Dataset excerpt:
----
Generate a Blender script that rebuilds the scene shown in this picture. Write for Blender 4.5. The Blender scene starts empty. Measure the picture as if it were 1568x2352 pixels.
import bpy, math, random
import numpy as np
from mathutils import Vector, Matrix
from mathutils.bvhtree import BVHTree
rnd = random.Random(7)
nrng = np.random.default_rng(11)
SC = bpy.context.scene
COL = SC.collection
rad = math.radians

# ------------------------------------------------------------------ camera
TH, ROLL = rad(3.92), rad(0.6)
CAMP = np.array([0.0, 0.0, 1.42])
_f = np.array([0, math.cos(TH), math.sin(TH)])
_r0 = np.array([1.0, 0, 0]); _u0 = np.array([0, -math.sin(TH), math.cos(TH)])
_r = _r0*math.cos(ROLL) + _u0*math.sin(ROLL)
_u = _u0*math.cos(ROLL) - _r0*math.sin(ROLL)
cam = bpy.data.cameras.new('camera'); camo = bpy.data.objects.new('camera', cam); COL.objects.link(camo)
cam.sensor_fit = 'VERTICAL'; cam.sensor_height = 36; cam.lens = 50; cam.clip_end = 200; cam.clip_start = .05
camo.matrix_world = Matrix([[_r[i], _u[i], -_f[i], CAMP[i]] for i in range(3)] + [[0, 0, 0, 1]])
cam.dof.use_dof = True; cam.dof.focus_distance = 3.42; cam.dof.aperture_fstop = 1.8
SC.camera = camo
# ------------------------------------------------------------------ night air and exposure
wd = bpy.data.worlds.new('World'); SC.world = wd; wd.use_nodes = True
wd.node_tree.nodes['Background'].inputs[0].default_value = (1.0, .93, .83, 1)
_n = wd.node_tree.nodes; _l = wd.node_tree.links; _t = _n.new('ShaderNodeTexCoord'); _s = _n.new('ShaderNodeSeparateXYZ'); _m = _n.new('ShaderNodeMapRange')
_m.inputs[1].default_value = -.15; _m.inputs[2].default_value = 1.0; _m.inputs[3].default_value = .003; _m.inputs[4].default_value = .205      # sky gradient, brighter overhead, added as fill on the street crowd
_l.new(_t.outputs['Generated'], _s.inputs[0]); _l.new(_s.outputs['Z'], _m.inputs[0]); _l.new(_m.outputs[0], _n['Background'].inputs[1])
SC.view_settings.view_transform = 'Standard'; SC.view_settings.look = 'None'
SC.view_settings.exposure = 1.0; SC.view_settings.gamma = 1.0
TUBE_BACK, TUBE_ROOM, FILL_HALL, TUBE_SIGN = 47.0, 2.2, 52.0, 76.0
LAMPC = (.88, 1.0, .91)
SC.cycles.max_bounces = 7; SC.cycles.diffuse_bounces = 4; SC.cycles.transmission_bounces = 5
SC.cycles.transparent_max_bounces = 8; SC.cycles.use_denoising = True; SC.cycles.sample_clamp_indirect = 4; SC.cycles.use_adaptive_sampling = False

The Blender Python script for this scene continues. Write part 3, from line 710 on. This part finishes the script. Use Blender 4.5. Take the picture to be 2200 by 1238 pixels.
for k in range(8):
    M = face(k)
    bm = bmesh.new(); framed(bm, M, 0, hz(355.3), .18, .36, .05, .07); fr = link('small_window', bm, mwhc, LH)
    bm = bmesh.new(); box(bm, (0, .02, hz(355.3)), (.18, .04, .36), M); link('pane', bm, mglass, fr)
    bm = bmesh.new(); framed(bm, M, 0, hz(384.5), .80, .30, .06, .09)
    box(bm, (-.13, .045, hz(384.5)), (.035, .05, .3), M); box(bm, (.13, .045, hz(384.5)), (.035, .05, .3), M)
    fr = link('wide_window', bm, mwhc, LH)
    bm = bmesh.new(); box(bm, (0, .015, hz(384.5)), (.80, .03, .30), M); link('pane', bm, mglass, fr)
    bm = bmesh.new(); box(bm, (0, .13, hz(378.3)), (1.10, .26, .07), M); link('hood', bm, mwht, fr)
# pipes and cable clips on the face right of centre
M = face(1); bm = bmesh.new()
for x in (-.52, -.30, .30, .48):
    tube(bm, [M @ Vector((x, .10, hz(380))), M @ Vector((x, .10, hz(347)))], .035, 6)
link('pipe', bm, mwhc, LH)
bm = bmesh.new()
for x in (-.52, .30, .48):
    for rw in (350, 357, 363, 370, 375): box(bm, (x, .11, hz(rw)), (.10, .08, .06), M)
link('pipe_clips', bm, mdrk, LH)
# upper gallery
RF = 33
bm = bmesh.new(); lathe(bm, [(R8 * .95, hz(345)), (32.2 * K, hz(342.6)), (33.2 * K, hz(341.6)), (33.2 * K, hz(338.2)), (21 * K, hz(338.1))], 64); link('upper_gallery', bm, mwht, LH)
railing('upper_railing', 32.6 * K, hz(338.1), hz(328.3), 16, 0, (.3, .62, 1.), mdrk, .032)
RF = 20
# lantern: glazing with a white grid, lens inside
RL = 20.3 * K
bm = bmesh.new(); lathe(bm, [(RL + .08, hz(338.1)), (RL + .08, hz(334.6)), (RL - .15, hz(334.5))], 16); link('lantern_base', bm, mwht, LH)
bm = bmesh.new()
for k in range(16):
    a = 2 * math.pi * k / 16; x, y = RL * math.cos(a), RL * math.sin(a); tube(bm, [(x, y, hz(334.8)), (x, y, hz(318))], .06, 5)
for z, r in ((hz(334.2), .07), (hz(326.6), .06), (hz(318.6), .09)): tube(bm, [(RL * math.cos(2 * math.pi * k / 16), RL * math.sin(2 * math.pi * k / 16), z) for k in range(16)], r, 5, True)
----
**Do this**. Reproduce the complete data exactly as presented above.

**Exercise output**.
Generate a Blender script that rebuilds the scene shown in this picture. Write for Blender 4.5. The Blender scene starts empty. Measure the picture as if it were 1568x2352 pixels.
import bpy, math, random
import numpy as np
from mathutils import Vector, Matrix
from mathutils.bvhtree import BVHTree
rnd = random.Random(7)
nrng = np.random.default_rng(11)
SC = bpy.context.scene
COL = SC.collection
rad = math.radians

# ------------------------------------------------------------------ camera
TH, ROLL = rad(3.92), rad(0.6)
CAMP = np.array([0.0, 0.0, 1.42])
_f = np.array([0, math.cos(TH), math.sin(TH)])
_r0 = np.array([1.0, 0, 0]); _u0 = np.array([0, -math.sin(TH), math.cos(TH)])
_r = _r0*math.cos(ROLL) + _u0*math.sin(ROLL)
_u = _u0*math.cos(ROLL) - _r0*math.sin(ROLL)
cam = bpy.data.cameras.new('camera'); camo = bpy.data.objects.new('camera', cam); COL.objects.link(camo)
cam.sensor_fit = 'VERTICAL'; cam.sensor_height = 36; cam.lens = 50; cam.clip_end = 200; cam.clip_start = .05
camo.matrix_world = Matrix([[_r[i], _u[i], -_f[i], CAMP[i]] for i in range(3)] + [[0, 0, 0, 1]])
cam.dof.use_dof = True; cam.dof.focus_distance = 3.42; cam.dof.aperture_fstop = 1.8
SC.camera = camo
# ------------------------------------------------------------------ night air and exposure
wd = bpy.data.worlds.new('World'); SC.world = wd; wd.use_nodes = True
wd.node_tree.nodes['Background'].inputs[0].default_value = (1.0, .93, .83, 1)
_n = wd.node_tree.nodes; _l = wd.node_tree.links; _t = _n.new('ShaderNodeTexCoord'); _s = _n.new('ShaderNodeSeparateXYZ'); _m = _n.new('ShaderNodeMapRange')
_m.inputs[1].default_value = -.15; _m.inputs[2].default_value = 1.0; _m.inputs[3].default_value = .003; _m.inputs[4].default_value = .205      # sky gradient, brighter overhead, added as fill on the street crowd
_l.new(_t.outputs['Generated'], _s.inputs[0]); _l.new(_s.outputs['Z'], _m.inputs[0]); _l.new(_m.outputs[0], _n['Background'].inputs[1])
SC.view_settings.view_transform = 'Standard'; SC.view_settings.look = 'None'
SC.view_settings.exposure = 1.0; SC.view_settings.gamma = 1.0
TUBE_BACK, TUBE_ROOM, FILL_HALL, TUBE_SIGN = 47.0, 2.2, 52.0, 76.0
LAMPC = (.88, 1.0, .91)
SC.cycles.max_bounces = 7; SC.cycles.diffuse_bounces = 4; SC.cycles.transmission_bounces = 5
SC.cycles.transparent_max_bounces = 8; SC.cycles.use_denoising = True; SC.cycles.sample_clamp_indirect = 4; SC.cycles.use_adaptive_sampling = False

The Blender Python script for this scene continues. Write part 3, from line 710 on. This part finishes the script. Use Blender 4.5. Take the picture to be 2200 by 1238 pixels.
for k in range(8):
    M = face(k)
    bm = bmesh.new(); framed(bm, M, 0, hz(355.3), .18, .36, .05, .07); fr = link('small_window', bm, mwhc, LH)
    bm = bmesh.new(); box(bm, (0, .02, hz(355.3)), (.18, .04, .36), M); link('pane', bm, mglass, fr)
    bm = bmesh.new(); framed(bm, M, 0, hz(384.5), .80, .30, .06, .09)
    box(bm, (-.13, .045, hz(384.5)), (.035, .05, .3), M); box(bm, (.13, .045, hz(384.5)), (.035, .05, .3), M)
    fr = link('wide_window', bm, mwhc, LH)
    bm = bmesh.new(); box(bm, (0, .015, hz(384.5)), (.80, .03, .30), M); link('pane', bm, mglass, fr)
    bm = bmesh.new(); box(bm, (0, .13, hz(378.3)), (1.10, .26, .07), M); link('hood', bm, mwht, fr)
# pipes and cable clips on the face right of centre
M = face(1); bm = bmesh.new()
for x in (-.52, -.30, .30, .48):
    tube(bm, [M @ Vector((x, .10, hz(380))), M @ Vector((x, .10, hz(347)))], .035, 6)
link('pipe', bm, mwhc, LH)
bm = bmesh.new()
for x in (-.52, .30, .48):
    for rw in (350, 357, 363, 370, 375): box(bm, (x, .11, hz(rw)), (.10, .08, .06), M)
link('pipe_clips', bm, mdrk, LH)
# upper gallery
RF = 33
bm = bmesh.new(); lathe(bm, [(R8 * .95, hz(345)), (32.2 * K, hz(342.6)), (33.2 * K, hz(341.6)), (33.2 * K, hz(338.2)), (21 * K, hz(338.1))], 64); link('upper_gallery', bm, mwht, LH)
railing('upper_railing', 32.6 * K, hz(338.1), hz(328.3), 16, 0, (.3, .62, 1.), mdrk, .032)
RF = 20
# lantern: glazing with a white grid, lens inside
RL = 20.3 * K
bm = bmesh.new(); lathe(bm, [(RL + .08, hz(338.1)), (RL + .08, hz(334.6)), (RL - .15, hz(334.5))], 16); link('lantern_base', bm, mwht, LH)
bm = bmesh.new()
for k in range(16):
    a = 2 * math.pi * k / 16; x, y = RL * math.cos(a), RL * math.sin(a); tube(bm, [(x, y, hz(334.8)), (x, y, hz(318))], .06, 5)
for z, r in ((hz(334.2), .07), (hz(326.6), .06), (hz(318.6), .09)): tube(bm, [(RL * math.cos(2 * math.pi * k / 16), RL * math.sin(2 * math.pi * k / 16), z) for k in range(16)], r, 5, True)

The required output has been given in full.